Key Ideas
1. The continuing rise of nativism, xenophobia, and racism led to a limited definition of what it meant to be an American.
2. National and local policies frequently restricted the rights of non-white women.
3. Although social reformers promised great change, the benefits of reform were not necessarily meant for all.
4. Many women fought against racist policies and beliefs, often risking their own personal safety.
Introduction
Xenophobia and Racism
The racial tensions born in the nineteenth century spilled over into the twentieth. For all of its promises of equality and protection, the Progressive Movement was deeply entrenched in white, middle-class society.
This privileged view of the world offered a limited definition of what it meant to be American. And as the threat of a world war loomed, deep fears of radical outsiders only further entrenched nativist tendencies.

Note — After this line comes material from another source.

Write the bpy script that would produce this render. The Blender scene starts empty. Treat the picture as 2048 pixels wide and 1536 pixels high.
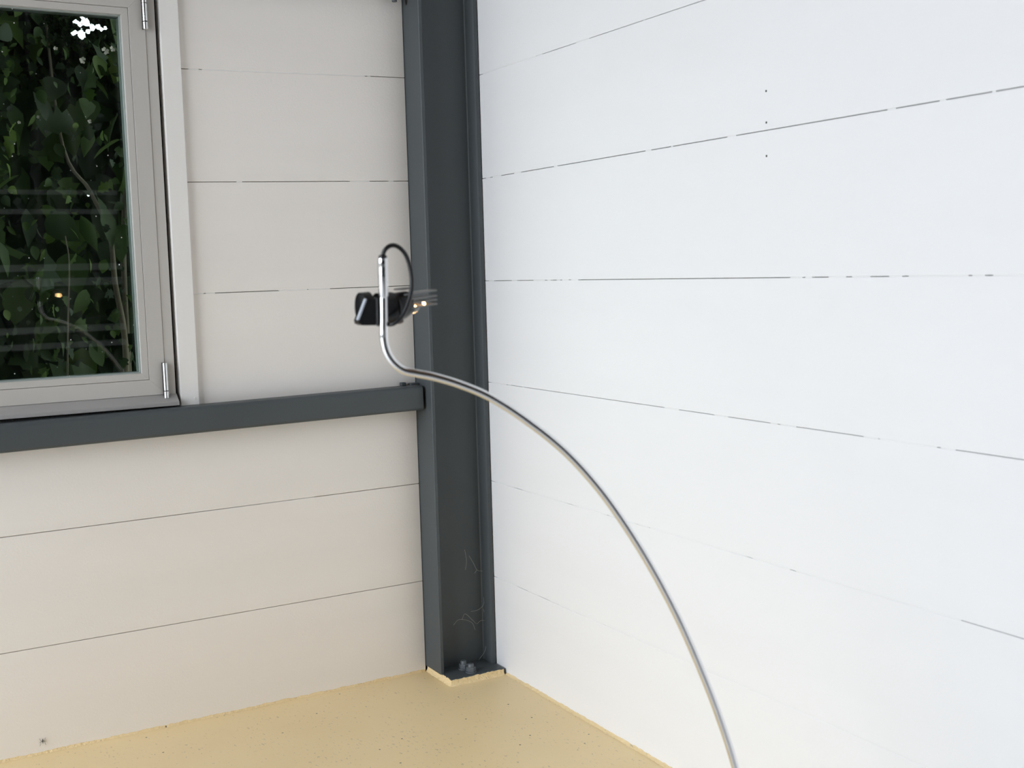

Immigration policies like the Chinese Exclusion Act and the Gentleman’s Agreement with Japan made emigration from Asia difficult. The Expatriation Act stripped American women of their citizenship upon marriage to non-citizens. Life for most Black Americans deteriorated as the presence and influence of Jim Crow racism and the Lost Cause mythology continued to rise. The federal government’s education projects for Indigenous communities taught children to reject their culture in favor of an “American” one. Although many social reformers of the era promised great change, it was increasingly clear that the benefits of those changes were not always meant for all.
Section Essential Questions
1. How did xenophobic and racist policies and practices target women?
2. To what extent did the spread of racism and nativism contradict the ideals of the Progressive Era and its spirit of social reform?
3. How did women activists fight against xenophobia and racism? What policies did they challenge and how were they effective?